AVAILABLE DATA:
================================

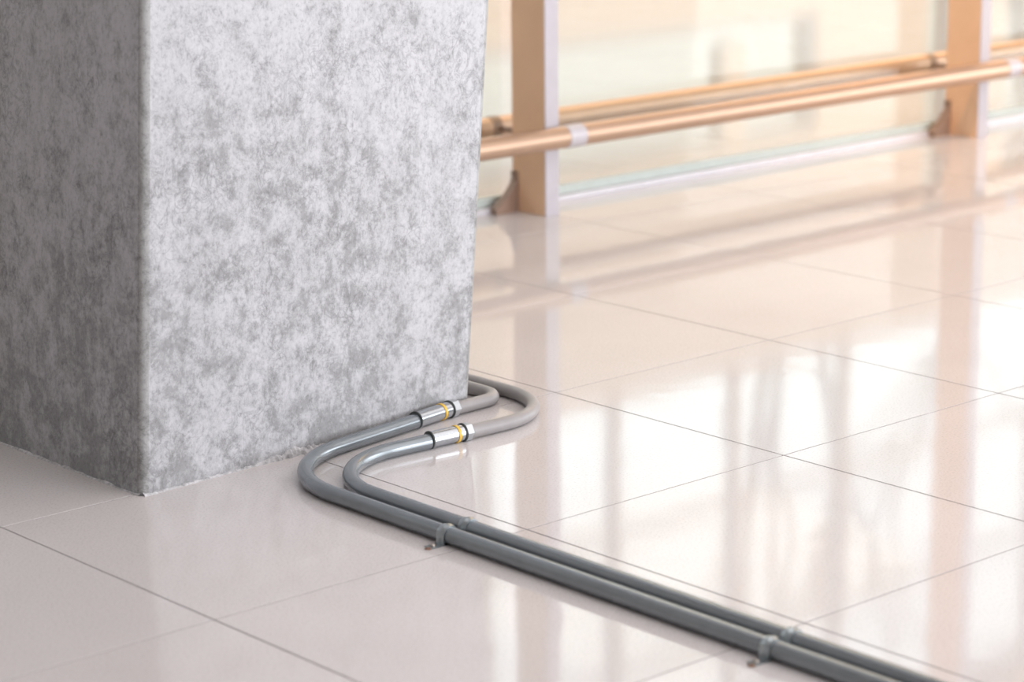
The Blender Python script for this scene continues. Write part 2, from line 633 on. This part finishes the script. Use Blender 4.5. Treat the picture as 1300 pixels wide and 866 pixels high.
# ------------------------------------------------------------------ clamps
def clamp(label, xc, y, foot):
    root = thing('pipe_clamp', label, 'clamp', (xc, y, 0), 'conduit clamps')
    r0, th, wd = R + 0.0002, 0.0018, 0.009
    # strap: hugs the pipe over the top, then turns out into a foot with a raised rib
    prof = []
    for k in range(19):
        a = math.radians(-38 + (218 + 38) * k / 18)
        prof.append((math.cos(a), math.sin(a)))
    bm = bmesh.new()
    rings = []
    for cx, cz in prof:
        rings.append([bm.verts.new((xc + cx * rr, y + yy, R + cz * rr)) for rr, yy in
                      ((r0, -wd), (r0 + th, -wd), (r0 + th, -.003), (r0 + th + .002, -.001), (r0 + th + .002, .001), (r0 + th, .003), (r0 + th, wd), (r0, wd))])
    for p, q in zip(rings, rings[1:]):
        for k in range(8):
            bm.faces.new((p[k], p[(k + 1) % 8], q[(k + 1) % 8], q[k]))
    bm.faces.new(rings[0])
    bm.faces.new(list(reversed(rings[-1])))
    kids = [smooth_angle(obj('strap', bm, M['strap'], root), 50)]
    xf = xc - r0
    ft = add_box(bmesh.new(), xf - foot, xf + 0.004, y - wd, y + wd, 0.0002, 0.0020, 0.0005)
    # upright web between foot and strap
    add_box(ft, xf - 0.0018, xf + 0.0004, y - wd, y + wd, 0.001, R, 0.0004)
    kids.append(obj('foot', ft, M['strap'], root))
    if foot > 0.015:
        px_ = xf - foot * 0.62
        bm = bmesh.new()
        add_tube(bm, [(px_, y, .002), (px_, y, .0035), (px_, y, .0052), (px_, y, .0058)], [.0052, .0052, .0036, .001], 14)
        kids.append(smooth_angle(obj('screw', bm, M['screw'], root), 40))
        bm = bmesh.new()
        add_tube(bm, [(px_ - .012, y - .003, .0003), (px_ - .012, y - .003, .0012), (px_ - .012, y - .003, .0022)], [.006, .0055, .003], 10)
        a_ = smooth_angle(obj('wall_plug', bm, M['rust'], root), 40)
        a_['label'] = 'rusty brown plug beside the screw'
        kids.append(a_)
    keep(root, *kids)


clamp('metal clamp on the outer conduit, nearer the column', 0.466, -0.548, 0.026)
clamp('metal clamp on the inner conduit, nearer the column', 0.512, -0.545, 0.012)
clamp('metal clamp on the outer conduit, nearer the camera', 0.466, -1.226, 0.026)
clamp('metal clamp on the inner conduit, nearer the camera', 0.512, -1.222, 0.012)

# ------------------------------------------------------------------ glazed railing
ZR, RR = 0.206, 0.0285
YR1, YR2 = 1.273, 1.525
GY = 1.462
POSTS = [2.371, 4.150]


def post(x, label):
    root = thing('railing_post', label, 'post', (x + .024, 1.366, 0), 'railing posts')
    kids = [box('upright', x, x + 0.048, 1.304, 1.428, 0, 3.19, M['bronze'], root, 0.0015)]
    for sgn in (-1, 1):
        bm = bmesh.new()
        x_in = x if sgn < 0 else x + 0.048
        prof = [(0.0, 0.0), (0.075, 0.0), (0.078, 0.012)]
        for k in range(9):
            f = k / 8
            # concave sweep from the toe up to the post
            prof.append((0.070 * (1 - f) ** 1.9 + 0.004, 0.018 + 0.072 * f ** 1.25 + 0.010 * math.sin(PI * f)))
        prof += [(0.006, 0.104), (0.0, 0.106)]
        fr = [bm.verts.new((x_in + sgn * a, 1.404, b)) for a, b in prof]
        bk = [bm.verts.new((x_in + sgn * a, 1.428, b)) for a, b in prof]
        n = len(prof)
        for k in range(n):
            bm.faces.new((fr[k], fr[(k + 1) % n], bk[(k + 1) % n], bk[k]))
        bm.faces.new(fr)
        bm.faces.new(list(reversed(bk)))
        kids.append(smooth_angle(obj('foot_bracket', bm, M['bracket'], root), 40))
    kids.append(box('edge_trim', x + .001, x + 0.047, 1.3005, 1.304, 0, 3.19, M['trim'], root, 0.0008))
    kids[-1]['label'] = 'pale front edge strip'
    # slim stand-off rod through the glass joint to the rear rail
    kids.append(tube('standoff_rod', [(x + .024, 1.428, ZR), (x + .024, YR2 - .027, ZR)], .007, M['bracket'], root, 14))
    keep(root, *kids)


post(POSTS[0], 'brown metal railing post standing nearer the concrete column')
post(POSTS[1], 'brown metal railing post at the right, farther from the column')


def rail(label, y, collars, mat, half, x0=-0.5, x1=8.6):
    root = thing('guard_rail', label, 'rail', (x0, y, 0), 'guard rails')
    kids = []
    cuts = [x0] + [c for c in collars] + [x1]
    for a, b in zip(cuts, cuts[1:]):
        kids.append(tube('rail_tube', [(a + .0, y, ZR), (b, y, ZR)], RR, M['rail'], root, 32))
    for c in collars:
        kids.append(tube('collar', [(c - half, y, ZR), (c - half + .001, y, ZR), (c + half - .001, y, ZR), (c + half, y, ZR)], [RR, RR + .0012, RR + .0012, RR], M[mat], root, 32))
    keep(root, *kids)


rail('front tan tubular guard rail with pale collars, before the posts', YR1, [2.440, 4.258], 'collar', .029)
rail('rear tan tubular guard rail running behind the glass', YR2, [POSTS[0] + .016, POSTS[1] + .03], 'bracket', .016)

# glass panels between posts, their floor channel and glazing seal
gx = [-0.5, POSTS[0] + .024, POSTS[1] + .024, 8.6]
glabel = ['clear glass panel left of the nearer post, partly behind the column',
          'clear glass panel between the two brown posts',
          'clear glass panel at the far right beyond the second post']
for k in range(3):
    root = thing('glass_panel', glabel[k], 'glass panel', ((gx[k] + gx[k + 1]) / 2, GY, 0.014), 'glass panels')
    a = box('pane', gx[k] + .013, gx[k + 1] - .036, GY - .006, GY + .006, 0.014, 3.1, M['glass'], root)
    c = box('glazing_seal', gx[k] + .013, gx[k + 1] - .036, GY - .0085, GY + .0085, 0.0145, 0.037, M['seal'], root)
    keep(root, a, c)
ch = thing('glazing_channel', 'pale aluminium floor channel holding the foot of the glass', 'channel', (4.0, GY, 0))
a = box('channel_bar', -0.5, 8.6, 1.4285, GY + .034, 0.0, 0.014, M['alu'], ch, .002)
keep(ch, a)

================================

PROBLEM TO SOLVE: Write out the data precisely as given, excluding the pictures.

TASK OUTPUT:
The Blender Python script for this scene continues. Write part 2, from line 633 on. This part finishes the script. Use Blender 4.5. Treat the picture as 1300 pixels wide and 866 pixels high.
# ------------------------------------------------------------------ clamps
def clamp(label, xc, y, foot):
    root = thing('pipe_clamp', label, 'clamp', (xc, y, 0), 'conduit clamps')
    r0, th, wd = R + 0.0002, 0.0018, 0.009
    # strap: hugs the pipe over the top, then turns out into a foot with a raised rib
    prof = []
    for k in range(19):
        a = math.radians(-38 + (218 + 38) * k / 18)
        prof.append((math.cos(a), math.sin(a)))
    bm = bmesh.new()
    rings = []
    for cx, cz in prof:
        rings.append([bm.verts.new((xc + cx * rr, y + yy, R + cz * rr)) for rr, yy in
                      ((r0, -wd), (r0 + th, -wd), (r0 + th, -.003), (r0 + th + .002, -.001), (r0 + th + .002, .001), (r0 + th, .003), (r0 + th, wd), (r0, wd))])
    for p, q in zip(rings, rings[1:]):
        for k in range(8):
            bm.faces.new((p[k], p[(k + 1) % 8], q[(k + 1) % 8], q[k]))
    bm.faces.new(rings[0])
    bm.faces.new(list(reversed(rings[-1])))
    kids = [smooth_angle(obj('strap', bm, M['strap'], root), 50)]
    xf = xc - r0
    ft = add_box(bmesh.new(), xf - foot, xf + 0.004, y - wd, y + wd, 0.0002, 0.0020, 0.0005)
    # upright web between foot and strap
    add_box(ft, xf - 0.0018, xf + 0.0004, y - wd, y + wd, 0.001, R, 0.0004)
    kids.append(obj('foot', ft, M['strap'], root))
    if foot > 0.015:
        px_ = xf - foot * 0.62
        bm = bmesh.new()
        add_tube(bm, [(px_, y, .002), (px_, y, .0035), (px_, y, .0052), (px_, y, .0058)], [.0052, .0052, .0036, .001], 14)
        kids.append(smooth_angle(obj('screw', bm, M['screw'], root), 40))
        bm = bmesh.new()
        add_tube(bm, [(px_ - .012, y - .003, .0003), (px_ - .012, y - .003, .0012), (px_ - .012, y - .003, .0022)], [.006, .0055, .003], 10)
        a_ = smooth_angle(obj('wall_plug', bm, M['rust'], root), 40)
        a_['label'] = 'rusty brown plug beside the screw'
        kids.append(a_)
    keep(root, *kids)


clamp('metal clamp on the outer conduit, nearer the column', 0.466, -0.548, 0.026)
clamp('metal clamp on the inner conduit, nearer the column', 0.512, -0.545, 0.012)
clamp('metal clamp on the outer conduit, nearer the camera', 0.466, -1.226, 0.026)
clamp('metal clamp on the inner conduit, nearer the camera', 0.512, -1.222, 0.012)

# ------------------------------------------------------------------ glazed railing
ZR, RR = 0.206, 0.0285
YR1, YR2 = 1.273, 1.525
GY = 1.462
POSTS = [2.371, 4.150]


def post(x, label):
    root = thing('railing_post', label, 'post', (x + .024, 1.366, 0), 'railing posts')
    kids = [box('upright', x, x + 0.048, 1.304, 1.428, 0, 3.19, M['bronze'], root, 0.0015)]
    for sgn in (-1, 1):
        bm = bmesh.new()
        x_in = x if sgn < 0 else x + 0.048
        prof = [(0.0, 0.0), (0.075, 0.0), (0.078, 0.012)]
        for k in range(9):
            f = k / 8
            # concave sweep from the toe up to the post
            prof.append((0.070 * (1 - f) ** 1.9 + 0.004, 0.018 + 0.072 * f ** 1.25 + 0.010 * math.sin(PI * f)))
        prof += [(0.006, 0.104), (0.0, 0.106)]
        fr = [bm.verts.new((x_in + sgn * a, 1.404, b)) for a, b in prof]
        bk = [bm.verts.new((x_in + sgn * a, 1.428, b)) for a, b in prof]
        n = len(prof)
        for k in range(n):
            bm.faces.new((fr[k], fr[(k + 1) % n], bk[(k + 1) % n], bk[k]))
        bm.faces.new(fr)
        bm.faces.new(list(reversed(bk)))
        kids.append(smooth_angle(obj('foot_bracket', bm, M['bracket'], root), 40))
    kids.append(box('edge_trim', x + .001, x + 0.047, 1.3005, 1.304, 0, 3.19, M['trim'], root, 0.0008))
    kids[-1]['label'] = 'pale front edge strip'
    # slim stand-off rod through the glass joint to the rear rail
    kids.append(tube('standoff_rod', [(x + .024, 1.428, ZR), (x + .024, YR2 - .027, ZR)], .007, M['bracket'], root, 14))
    keep(root, *kids)


post(POSTS[0], 'brown metal railing post standing nearer the concrete column')
post(POSTS[1], 'brown metal railing post at the right, farther from the column')


def rail(label, y, collars, mat, half, x0=-0.5, x1=8.6):
    root = thing('guard_rail', label, 'rail', (x0, y, 0), 'guard rails')
    kids = []
    cuts = [x0] + [c for c in collars] + [x1]
    for a, b in zip(cuts, cuts[1:]):
        kids.append(tube('rail_tube', [(a + .0, y, ZR), (b, y, ZR)], RR, M['rail'], root, 32))
    for c in collars:
        kids.append(tube('collar', [(c - half, y, ZR), (c - half + .001, y, ZR), (c + half - .001, y, ZR), (c + half, y, ZR)], [RR, RR + .0012, RR + .0012, RR], M[mat], root, 32))
    keep(root, *kids)


rail('front tan tubular guard rail with pale collars, before the posts', YR1, [2.440, 4.258], 'collar', .029)
rail('rear tan tubular guard rail running behind the glass', YR2, [POSTS[0] + .016, POSTS[1] + .03], 'bracket', .016)

# glass panels between posts, their floor channel and glazing seal
gx = [-0.5, POSTS[0] + .024, POSTS[1] + .024, 8.6]
glabel = ['clear glass panel left of the nearer post, partly behind the column',
          'clear glass panel between the two brown posts',
          'clear glass panel at the far right beyond the second post']
for k in range(3):
    root = thing('glass_panel', glabel[k], 'glass panel', ((gx[k] + gx[k + 1]) / 2, GY, 0.014), 'glass panels')
    a = box('pane', gx[k] + .013, gx[k + 1] - .036, GY - .006, GY + .006, 0.014, 3.1, M['glass'], root)
    c = box('glazing_seal', gx[k] + .013, gx[k + 1] - .036, GY - .0085, GY + .0085, 0.0145, 0.037, M['seal'], root)
    keep(root, a, c)
ch = thing('glazing_channel', 'pale aluminium floor channel holding the foot of the glass', 'channel', (4.0, GY, 0))
a = box('channel_bar', -0.5, 8.6, 1.4285, GY + .034, 0.0, 0.014, M['alu'], ch, .002)
keep(ch, a)